Two major Jewish and Muslim organizations unveiled an interfaith dialogue curriculum yesterday and are urging their hundreds of thousands of members to use it. Both sides say it is the broadest Jewish-Muslim interfaith effort in the continent's history.

Rabbi Eric H. Yoffie, president of the Union for Reform Judaism, North America's largest Jewish movement, announced the partnership with the Islamic Society of North America at his group's biennial convention in San Diego.

"As a once-persecuted minority in countries where anti-Semitism is still a force, we understand the plight of Muslims in North America today," Yoffie said yesterday. "We live in a world in which religion is manipulated to justify the most horrific acts, a world in which -- make no mistake -- Islamic extremists constitute a profound threat. For some, this is a reason to flee from dialogue, but in fact the opposite is true. When we are killing each other in the name of God, sensible religious people have an obligation to do something about it."

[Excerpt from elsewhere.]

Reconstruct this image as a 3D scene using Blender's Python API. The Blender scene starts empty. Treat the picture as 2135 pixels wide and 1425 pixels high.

This summer Yoffie became the first major Jewish leader to address ISNA, the continent's largest Muslim organization with 30,000 attendants coming to its annual convention. ISNA President Ingrid Mattson will address the 980-congregation Jewish group today, the first leader of a major Muslim group to do so.

The manual and video are built around five sessions that touch on topics including the place of Jerusalem in Jewish and Muslim tradition and history. The toughest potential sticking points will probably be related to Israel and to stereotypes both groups carry about the other, Mark Pelavin, director of interreligious affairs for the Jewish group, said in an interview. "Jews want to know how Muslims feel about terrorism in the name of Islam, and Muslims want to know how Jews feel about Palestinian suffering."

Eleven synagogue-mosque pairs have already been set up as pilot programs, including two in the D.C. area: the Islamic Society of Southern Prince George's County of Temple Hills and Temple Solel in Bowie is one, and the All Dulles Area Muslim Society in Sterling and the Northern Virginia Hebrew Congregation in Reston is the other.

Yoffie also announced that the two groups created an adult curriculum on Islam and pressed every synagogue to consider offering it.

"There exists in our community a profound ignorance about Islam, along with a real desire to learn about what moves and motivates Muslims today. We must respond to this desire with serious programs of education," he said.

Both groups already have dialogue programs with various other faith groups, but on a much smaller scale.